---------- SUPPLIED INFORMATION ----------
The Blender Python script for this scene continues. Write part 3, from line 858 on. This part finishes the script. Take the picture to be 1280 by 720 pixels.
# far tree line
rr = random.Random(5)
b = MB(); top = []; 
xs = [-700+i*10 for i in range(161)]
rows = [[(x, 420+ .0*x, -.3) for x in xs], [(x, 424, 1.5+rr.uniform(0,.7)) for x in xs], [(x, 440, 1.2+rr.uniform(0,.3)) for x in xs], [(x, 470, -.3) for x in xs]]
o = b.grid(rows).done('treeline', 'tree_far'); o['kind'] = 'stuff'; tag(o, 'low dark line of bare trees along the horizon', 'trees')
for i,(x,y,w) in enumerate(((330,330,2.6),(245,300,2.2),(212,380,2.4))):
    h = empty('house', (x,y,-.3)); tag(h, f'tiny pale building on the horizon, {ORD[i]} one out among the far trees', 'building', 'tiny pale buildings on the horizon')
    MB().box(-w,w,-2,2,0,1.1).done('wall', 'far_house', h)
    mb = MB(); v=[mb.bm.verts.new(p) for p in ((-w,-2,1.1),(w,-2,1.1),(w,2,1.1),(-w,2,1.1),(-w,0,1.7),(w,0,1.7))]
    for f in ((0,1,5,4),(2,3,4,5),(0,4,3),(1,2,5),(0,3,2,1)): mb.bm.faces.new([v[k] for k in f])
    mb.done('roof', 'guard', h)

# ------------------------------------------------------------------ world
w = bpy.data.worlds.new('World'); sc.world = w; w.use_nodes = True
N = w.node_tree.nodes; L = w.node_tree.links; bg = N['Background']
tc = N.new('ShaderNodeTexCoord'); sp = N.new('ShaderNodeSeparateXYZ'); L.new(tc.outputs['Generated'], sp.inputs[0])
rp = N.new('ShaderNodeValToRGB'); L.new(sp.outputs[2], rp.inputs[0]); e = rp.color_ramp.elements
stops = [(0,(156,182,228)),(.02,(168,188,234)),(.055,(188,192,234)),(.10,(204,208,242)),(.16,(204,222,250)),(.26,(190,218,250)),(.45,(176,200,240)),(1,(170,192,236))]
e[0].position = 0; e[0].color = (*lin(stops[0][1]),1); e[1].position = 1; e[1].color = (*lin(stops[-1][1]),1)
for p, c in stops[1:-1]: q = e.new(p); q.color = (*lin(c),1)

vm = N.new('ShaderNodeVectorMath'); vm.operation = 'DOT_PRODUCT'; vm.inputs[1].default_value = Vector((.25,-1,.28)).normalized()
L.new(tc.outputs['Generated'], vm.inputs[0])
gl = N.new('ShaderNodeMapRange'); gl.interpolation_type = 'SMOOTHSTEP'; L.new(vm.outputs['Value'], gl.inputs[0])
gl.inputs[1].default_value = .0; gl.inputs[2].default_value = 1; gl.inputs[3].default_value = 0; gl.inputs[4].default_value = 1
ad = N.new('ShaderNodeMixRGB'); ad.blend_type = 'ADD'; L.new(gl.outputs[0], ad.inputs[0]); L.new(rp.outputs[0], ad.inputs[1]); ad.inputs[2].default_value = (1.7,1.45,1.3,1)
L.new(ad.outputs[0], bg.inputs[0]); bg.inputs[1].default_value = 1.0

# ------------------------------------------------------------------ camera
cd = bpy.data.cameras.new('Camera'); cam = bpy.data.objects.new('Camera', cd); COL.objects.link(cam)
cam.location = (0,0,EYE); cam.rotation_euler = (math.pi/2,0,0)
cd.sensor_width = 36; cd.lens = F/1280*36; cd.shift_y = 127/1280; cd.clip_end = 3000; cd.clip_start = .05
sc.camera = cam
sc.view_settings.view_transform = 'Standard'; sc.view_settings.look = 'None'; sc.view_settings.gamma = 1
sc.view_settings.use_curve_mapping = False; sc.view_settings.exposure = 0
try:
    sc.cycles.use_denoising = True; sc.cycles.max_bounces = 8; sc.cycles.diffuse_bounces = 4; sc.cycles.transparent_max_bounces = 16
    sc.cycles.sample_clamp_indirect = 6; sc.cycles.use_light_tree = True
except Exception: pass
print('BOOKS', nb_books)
----------
- WHAT YOU NEED TO DO: Your task is to repeat the data exactly, with nothing left out.

- FINAL ANSWER:
The Blender Python script for this scene continues. Write part 3, from line 858 on. This part finishes the script. Take the picture to be 1280 by 720 pixels.
# far tree line
rr = random.Random(5)
b = MB(); top = []; 
xs = [-700+i*10 for i in range(161)]
rows = [[(x, 420+ .0*x, -.3) for x in xs], [(x, 424, 1.5+rr.uniform(0,.7)) for x in xs], [(x, 440, 1.2+rr.uniform(0,.3)) for x in xs], [(x, 470, -.3) for x in xs]]
o = b.grid(rows).done('treeline', 'tree_far'); o['kind'] = 'stuff'; tag(o, 'low dark line of bare trees along the horizon', 'trees')
for i,(x,y,w) in enumerate(((330,330,2.6),(245,300,2.2),(212,380,2.4))):
    h = empty('house', (x,y,-.3)); tag(h, f'tiny pale building on the horizon, {ORD[i]} one out among the far trees', 'building', 'tiny pale buildings on the horizon')
    MB().box(-w,w,-2,2,0,1.1).done('wall', 'far_house', h)
    mb = MB(); v=[mb.bm.verts.new(p) for p in ((-w,-2,1.1),(w,-2,1.1),(w,2,1.1),(-w,2,1.1),(-w,0,1.7),(w,0,1.7))]
    for f in ((0,1,5,4),(2,3,4,5),(0,4,3),(1,2,5),(0,3,2,1)): mb.bm.faces.new([v[k] for k in f])
    mb.done('roof', 'guard', h)

# ------------------------------------------------------------------ world
w = bpy.data.worlds.new('World'); sc.world = w; w.use_nodes = True
N = w.node_tree.nodes; L = w.node_tree.links; bg = N['Background']
tc = N.new('ShaderNodeTexCoord'); sp = N.new('ShaderNodeSeparateXYZ'); L.new(tc.outputs['Generated'], sp.inputs[0])
rp = N.new('ShaderNodeValToRGB'); L.new(sp.outputs[2], rp.inputs[0]); e = rp.color_ramp.elements
stops = [(0,(156,182,228)),(.02,(168,188,234)),(.055,(188,192,234)),(.10,(204,208,242)),(.16,(204,222,250)),(.26,(190,218,250)),(.45,(176,200,240)),(1,(170,192,236))]
e[0].position = 0; e[0].color = (*lin(stops[0][1]),1); e[1].position = 1; e[1].color = (*lin(stops[-1][1]),1)
for p, c in stops[1:-1]: q = e.new(p); q.color = (*lin(c),1)

vm = N.new('ShaderNodeVectorMath'); vm.operation = 'DOT_PRODUCT'; vm.inputs[1].default_value = Vector((.25,-1,.28)).normalized()
L.new(tc.outputs['Generated'], vm.inputs[0])
gl = N.new('ShaderNodeMapRange'); gl.interpolation_type = 'SMOOTHSTEP'; L.new(vm.outputs['Value'], gl.inputs[0])
gl.inputs[1].default_value = .0; gl.inputs[2].default_value = 1; gl.inputs[3].default_value = 0; gl.inputs[4].default_value = 1
ad = N.new('ShaderNodeMixRGB'); ad.blend_type = 'ADD'; L.new(gl.outputs[0], ad.inputs[0]); L.new(rp.outputs[0], ad.inputs[1]); ad.inputs[2].default_value = (1.7,1.45,1.3,1)
L.new(ad.outputs[0], bg.inputs[0]); bg.inputs[1].default_value = 1.0

# ------------------------------------------------------------------ camera
cd = bpy.data.cameras.new('Camera'); cam = bpy.data.objects.new('Camera', cd); COL.objects.link(cam)
cam.location = (0,0,EYE); cam.rotation_euler = (math.pi/2,0,0)
cd.sensor_width = 36; cd.lens = F/1280*36; cd.shift_y = 127/1280; cd.clip_end = 3000; cd.clip_start = .05
sc.camera = cam
sc.view_settings.view_transform = 'Standard'; sc.view_settings.look = 'None'; sc.view_settings.gamma = 1
sc.view_settings.use_curve_mapping = False; sc.view_settings.exposure = 0
try:
    sc.cycles.use_denoising = True; sc.cycles.max_bounces = 8; sc.cycles.diffuse_bounces = 4; sc.cycles.transparent_max_bounces = 16
    sc.cycles.sample_clamp_indirect = 6; sc.cycles.use_light_tree = True
except Exception: pass
print('BOOKS', nb_books)